The Franchise at first seems reluctant to get up close to what its subjects actually do for a living. It’s not until the second half of the episode that we actually start watching footage of specific games and hear some narration from the players on what they were thinking through each play. Even if we’re not given access to all parts of the franchise, any fan of the sport would enjoy hearing the athlete's perspective on how nine innings go by beyond the hat-tipping 110% of cliche-ridden press conferences. Until the second half of the episode, the show moves too quickly to truly absorb the sport itself, with quick cuts of the games, players, fans. The player and manager interviews are not allowed to stand alone, as they’re patched together with a voiceover narration and clips from sports commentators, which give it an unpleasant Any Given Sunday vibe.

While I didn’t watch the series in order to take pleasure in rich men’s pain, the premiere picks up in the second half as we finally see a bit of tension. General Manager Brian Sabean has choice words for Marlins player Scott Cousins after he nails catcher Buster Posey at home plate. Pitcher Barry Zito seems a little touchy about the fact that Ryan Vogelsong is enjoying the best days of his career thanks to his teammate being on the DL. Brian Wilson says “asshole” and “fuck” (the language in the episode seems otherwise suspiciously clean for a documentary about a professional sports team.)

Speaking of Brian Wilson, I felt teased by the fact that he didn’t get more camera time. The bearded closer comes off as the most interesting, funny, odd member of the team by far, yet we only get stolen moments with him. I wonder if the producers are saving him for the next episode, so we can learn more about what makes him tick. The directors can’t help the fact that baseball players are private and are unlikely to reveal their “true” selves to the camera, but Wilson seems incapable of not doing that, so why don’t we see more of him?

I’ve only seen the first installment of The Franchise and don’t know where it will go from here, especially considering that the episode takes us nearly up until the All-Star game itself. Thus far, I don’t see it joining the canon of classic sports programs but maybe future episodes will prove me wrong. The series needs to slow down and trust that the viewers, especially as baseball fans, can handle a deliberately-paced show, that we can handle getting to know fewer players better rather than as much of the team as we can in one go. And it needs to let us get closer to the action as well—what can it tell us about baseball, about the San Francisco Giants that we don’t probably already know? At this point I’m not sure.

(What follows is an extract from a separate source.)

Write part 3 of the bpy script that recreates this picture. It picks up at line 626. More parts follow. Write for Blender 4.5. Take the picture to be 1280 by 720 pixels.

—With all apologies to Giants fans, the series makes me sort of wish the team will lose more than it will win, because we all know what happy baseball players look like when they’re the golden Boys of Summer: will we be granted much access to them when they’re frustrated and upset?

—Aubrey Huff dances like Ricky Gervais on The Office.

—It’s a little ironic that Brian Wilson jokes about corny and obvious theme music being used in the series when “I’m Coming Home” plays when the players return from their road trip.